- _Requirements_: What is needed is an exact copy of the lines from the one containing "Keep writing the" to the one containing "2.36, 9.93, .16)]", both lines included, and no other lines.

- _Input records_:
• • •

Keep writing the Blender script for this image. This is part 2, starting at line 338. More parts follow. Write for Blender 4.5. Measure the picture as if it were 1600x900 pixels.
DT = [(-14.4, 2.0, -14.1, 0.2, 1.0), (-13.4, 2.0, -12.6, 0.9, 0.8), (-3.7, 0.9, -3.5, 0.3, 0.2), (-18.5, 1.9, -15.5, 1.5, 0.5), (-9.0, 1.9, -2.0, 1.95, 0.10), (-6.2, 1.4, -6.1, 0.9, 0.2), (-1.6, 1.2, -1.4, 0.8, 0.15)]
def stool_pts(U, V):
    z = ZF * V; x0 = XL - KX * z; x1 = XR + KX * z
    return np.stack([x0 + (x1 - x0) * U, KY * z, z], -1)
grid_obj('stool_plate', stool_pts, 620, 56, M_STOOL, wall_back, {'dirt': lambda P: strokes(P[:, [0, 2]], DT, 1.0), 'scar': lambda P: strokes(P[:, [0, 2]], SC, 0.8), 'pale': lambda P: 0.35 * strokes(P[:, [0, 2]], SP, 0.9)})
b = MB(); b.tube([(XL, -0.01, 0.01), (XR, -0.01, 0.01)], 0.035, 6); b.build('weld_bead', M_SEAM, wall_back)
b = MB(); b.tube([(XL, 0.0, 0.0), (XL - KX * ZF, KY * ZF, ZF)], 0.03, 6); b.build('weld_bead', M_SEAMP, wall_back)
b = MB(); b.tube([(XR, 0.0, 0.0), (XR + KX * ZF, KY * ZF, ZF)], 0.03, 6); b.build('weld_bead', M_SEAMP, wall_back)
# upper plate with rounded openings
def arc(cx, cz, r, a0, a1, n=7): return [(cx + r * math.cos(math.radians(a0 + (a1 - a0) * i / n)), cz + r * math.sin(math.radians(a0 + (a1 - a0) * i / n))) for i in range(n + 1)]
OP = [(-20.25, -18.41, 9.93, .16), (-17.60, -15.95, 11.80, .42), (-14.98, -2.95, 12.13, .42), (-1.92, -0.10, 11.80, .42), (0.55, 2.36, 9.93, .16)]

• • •

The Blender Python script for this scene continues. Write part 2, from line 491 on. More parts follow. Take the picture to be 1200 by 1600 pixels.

• • •

- _Exercise response_:
Keep writing the Blender script for this image. This is part 2, starting at line 338. More parts follow. Write for Blender 4.5. Measure the picture as if it were 1600x900 pixels.
DT = [(-14.4, 2.0, -14.1, 0.2, 1.0), (-13.4, 2.0, -12.6, 0.9, 0.8), (-3.7, 0.9, -3.5, 0.3, 0.2), (-18.5, 1.9, -15.5, 1.5, 0.5), (-9.0, 1.9, -2.0, 1.95, 0.10), (-6.2, 1.4, -6.1, 0.9, 0.2), (-1.6, 1.2, -1.4, 0.8, 0.15)]
def stool_pts(U, V):
    z = ZF * V; x0 = XL - KX * z; x1 = XR + KX * z
    return np.stack([x0 + (x1 - x0) * U, KY * z, z], -1)
grid_obj('stool_plate', stool_pts, 620, 56, M_STOOL, wall_back, {'dirt': lambda P: strokes(P[:, [0, 2]], DT, 1.0), 'scar': lambda P: strokes(P[:, [0, 2]], SC, 0.8), 'pale': lambda P: 0.35 * strokes(P[:, [0, 2]], SP, 0.9)})
b = MB(); b.tube([(XL, -0.01, 0.01), (XR, -0.01, 0.01)], 0.035, 6); b.build('weld_bead', M_SEAM, wall_back)
b = MB(); b.tube([(XL, 0.0, 0.0), (XL - KX * ZF, KY * ZF, ZF)], 0.03, 6); b.build('weld_bead', M_SEAMP, wall_back)
b = MB(); b.tube([(XR, 0.0, 0.0), (XR + KX * ZF, KY * ZF, ZF)], 0.03, 6); b.build('weld_bead', M_SEAMP, wall_back)
# upper plate with rounded openings
def arc(cx, cz, r, a0, a1, n=7): return [(cx + r * math.cos(math.radians(a0 + (a1 - a0) * i / n)), cz + r * math.sin(math.radians(a0 + (a1 - a0) * i / n))) for i in range(n + 1)]
OP = [(-20.25, -18.41, 9.93, .16), (-17.60, -15.95, 11.80, .42), (-14.98, -2.95, 12.13, .42), (-1.92, -0.10, 11.80, .42), (0.55, 2.36, 9.93, .16)]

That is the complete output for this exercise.